▸ **DIRECTIONS**:
Within the entries below, please return exactly the lines from the one with "Write the bpy" through the one with "random.seed(7)", leaving out any pictures.

▸ **MATERIAL FOR THIS TASK**:
:::

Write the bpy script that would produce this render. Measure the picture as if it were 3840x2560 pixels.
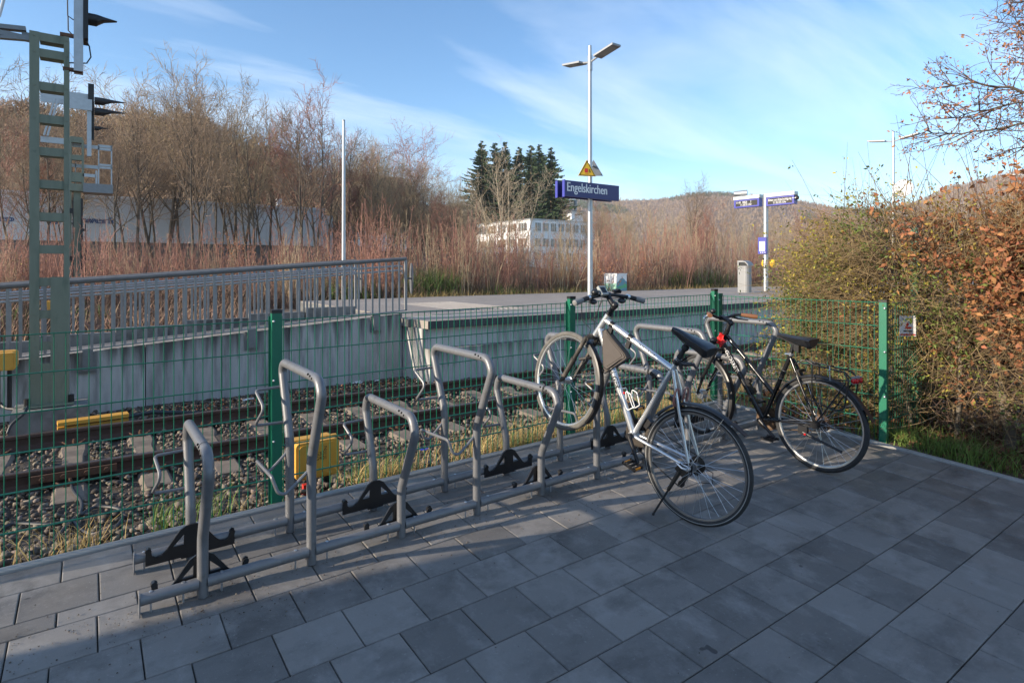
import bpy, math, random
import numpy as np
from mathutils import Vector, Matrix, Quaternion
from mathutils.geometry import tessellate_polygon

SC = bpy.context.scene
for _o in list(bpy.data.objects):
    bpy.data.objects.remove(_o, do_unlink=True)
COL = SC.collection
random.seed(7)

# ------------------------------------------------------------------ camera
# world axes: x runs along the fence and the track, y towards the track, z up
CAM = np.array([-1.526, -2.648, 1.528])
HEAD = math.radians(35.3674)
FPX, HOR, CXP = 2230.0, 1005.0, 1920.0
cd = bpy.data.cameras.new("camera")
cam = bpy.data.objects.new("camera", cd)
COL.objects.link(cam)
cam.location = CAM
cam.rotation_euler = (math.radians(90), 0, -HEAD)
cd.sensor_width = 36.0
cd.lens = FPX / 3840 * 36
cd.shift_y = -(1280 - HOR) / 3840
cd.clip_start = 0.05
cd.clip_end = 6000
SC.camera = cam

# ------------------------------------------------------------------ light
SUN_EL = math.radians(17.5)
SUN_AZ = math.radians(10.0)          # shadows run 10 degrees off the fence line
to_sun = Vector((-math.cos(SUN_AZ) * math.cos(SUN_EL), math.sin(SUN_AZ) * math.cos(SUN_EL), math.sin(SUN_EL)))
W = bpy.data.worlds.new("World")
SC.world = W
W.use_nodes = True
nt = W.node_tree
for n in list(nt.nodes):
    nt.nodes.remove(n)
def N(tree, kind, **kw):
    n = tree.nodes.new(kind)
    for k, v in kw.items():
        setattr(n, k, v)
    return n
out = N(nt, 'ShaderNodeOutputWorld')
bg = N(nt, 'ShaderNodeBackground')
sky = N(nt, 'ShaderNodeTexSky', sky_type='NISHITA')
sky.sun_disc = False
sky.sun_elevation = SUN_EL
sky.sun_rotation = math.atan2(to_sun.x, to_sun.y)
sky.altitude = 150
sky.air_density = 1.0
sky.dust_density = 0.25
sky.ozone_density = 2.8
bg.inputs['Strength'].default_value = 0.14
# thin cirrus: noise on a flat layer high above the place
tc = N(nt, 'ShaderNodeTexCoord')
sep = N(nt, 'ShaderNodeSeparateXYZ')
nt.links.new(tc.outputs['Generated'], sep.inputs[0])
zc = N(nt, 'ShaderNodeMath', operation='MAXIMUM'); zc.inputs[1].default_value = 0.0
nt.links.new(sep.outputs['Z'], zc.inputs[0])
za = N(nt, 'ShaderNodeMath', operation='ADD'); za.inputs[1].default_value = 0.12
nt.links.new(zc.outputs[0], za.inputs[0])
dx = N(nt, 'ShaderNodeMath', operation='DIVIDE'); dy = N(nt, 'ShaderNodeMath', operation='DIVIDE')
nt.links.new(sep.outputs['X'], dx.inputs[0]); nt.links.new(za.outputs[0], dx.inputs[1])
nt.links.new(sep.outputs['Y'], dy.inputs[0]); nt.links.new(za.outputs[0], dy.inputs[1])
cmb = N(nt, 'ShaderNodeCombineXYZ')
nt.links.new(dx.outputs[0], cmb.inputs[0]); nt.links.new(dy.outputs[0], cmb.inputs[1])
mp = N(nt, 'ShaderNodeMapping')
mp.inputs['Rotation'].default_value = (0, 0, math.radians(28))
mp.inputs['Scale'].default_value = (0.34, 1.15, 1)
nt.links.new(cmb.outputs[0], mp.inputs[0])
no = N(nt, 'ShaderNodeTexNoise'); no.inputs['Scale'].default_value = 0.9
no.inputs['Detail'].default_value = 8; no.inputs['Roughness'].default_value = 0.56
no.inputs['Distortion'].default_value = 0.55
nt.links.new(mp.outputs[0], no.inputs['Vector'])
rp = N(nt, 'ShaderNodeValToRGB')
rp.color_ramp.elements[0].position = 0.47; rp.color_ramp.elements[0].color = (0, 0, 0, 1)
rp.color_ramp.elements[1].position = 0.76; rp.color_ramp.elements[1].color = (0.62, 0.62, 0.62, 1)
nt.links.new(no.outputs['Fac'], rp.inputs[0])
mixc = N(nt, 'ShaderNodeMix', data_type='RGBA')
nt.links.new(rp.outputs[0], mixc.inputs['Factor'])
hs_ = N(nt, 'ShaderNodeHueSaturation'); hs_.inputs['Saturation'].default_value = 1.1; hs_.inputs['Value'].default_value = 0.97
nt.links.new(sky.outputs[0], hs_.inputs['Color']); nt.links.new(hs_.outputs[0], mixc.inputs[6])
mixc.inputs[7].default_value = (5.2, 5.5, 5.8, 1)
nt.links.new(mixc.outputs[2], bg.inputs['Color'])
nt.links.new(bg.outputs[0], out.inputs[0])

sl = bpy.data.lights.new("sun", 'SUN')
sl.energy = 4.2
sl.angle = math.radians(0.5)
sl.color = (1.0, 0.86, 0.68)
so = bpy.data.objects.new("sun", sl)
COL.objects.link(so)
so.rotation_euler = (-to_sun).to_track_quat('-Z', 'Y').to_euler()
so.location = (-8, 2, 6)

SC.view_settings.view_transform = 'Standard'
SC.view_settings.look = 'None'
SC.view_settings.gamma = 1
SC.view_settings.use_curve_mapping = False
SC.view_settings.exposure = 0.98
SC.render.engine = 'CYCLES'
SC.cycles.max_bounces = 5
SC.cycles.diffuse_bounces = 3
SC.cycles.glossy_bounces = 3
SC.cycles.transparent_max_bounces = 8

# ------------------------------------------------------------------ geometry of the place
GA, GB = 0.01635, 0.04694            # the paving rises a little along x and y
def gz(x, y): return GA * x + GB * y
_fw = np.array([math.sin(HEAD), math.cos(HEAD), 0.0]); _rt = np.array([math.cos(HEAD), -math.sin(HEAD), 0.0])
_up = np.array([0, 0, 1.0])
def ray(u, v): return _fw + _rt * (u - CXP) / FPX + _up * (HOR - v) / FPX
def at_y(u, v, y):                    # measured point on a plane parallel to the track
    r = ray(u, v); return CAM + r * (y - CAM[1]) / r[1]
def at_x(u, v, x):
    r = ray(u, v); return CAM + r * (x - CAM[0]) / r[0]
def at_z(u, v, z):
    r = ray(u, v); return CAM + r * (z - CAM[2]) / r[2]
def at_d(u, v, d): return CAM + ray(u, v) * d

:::

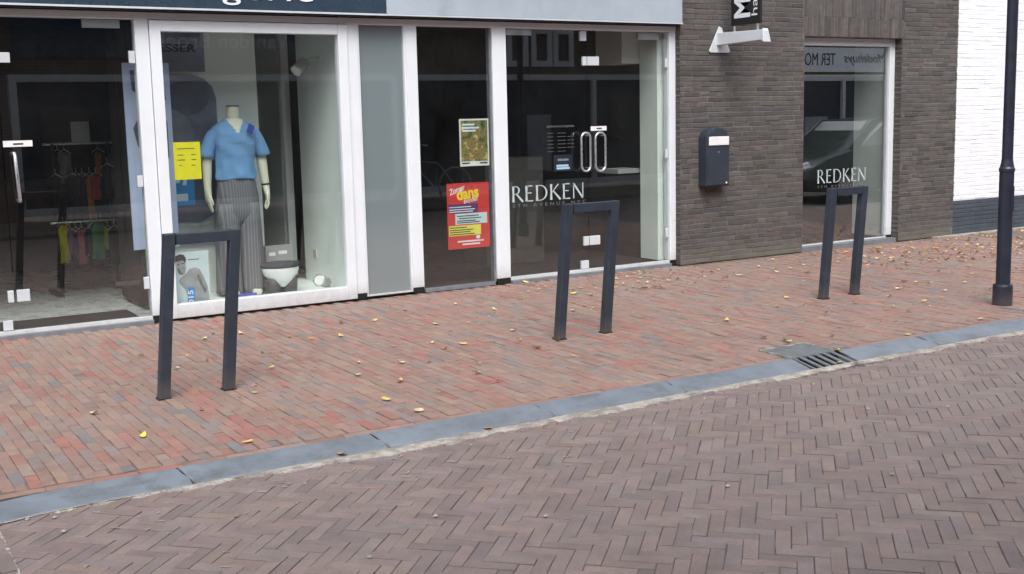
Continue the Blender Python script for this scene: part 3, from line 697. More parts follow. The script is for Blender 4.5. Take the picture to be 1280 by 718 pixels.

:::

▸ **THE RESULT**:
Write the bpy script that would produce this render. Measure the picture as if it were 3840x2560 pixels.
import bpy, math, random
import numpy as np
from mathutils import Vector, Matrix, Quaternion
from mathutils.geometry import tessellate_polygon

SC = bpy.context.scene
for _o in list(bpy.data.objects):
    bpy.data.objects.remove(_o, do_unlink=True)
COL = SC.collection
random.seed(7)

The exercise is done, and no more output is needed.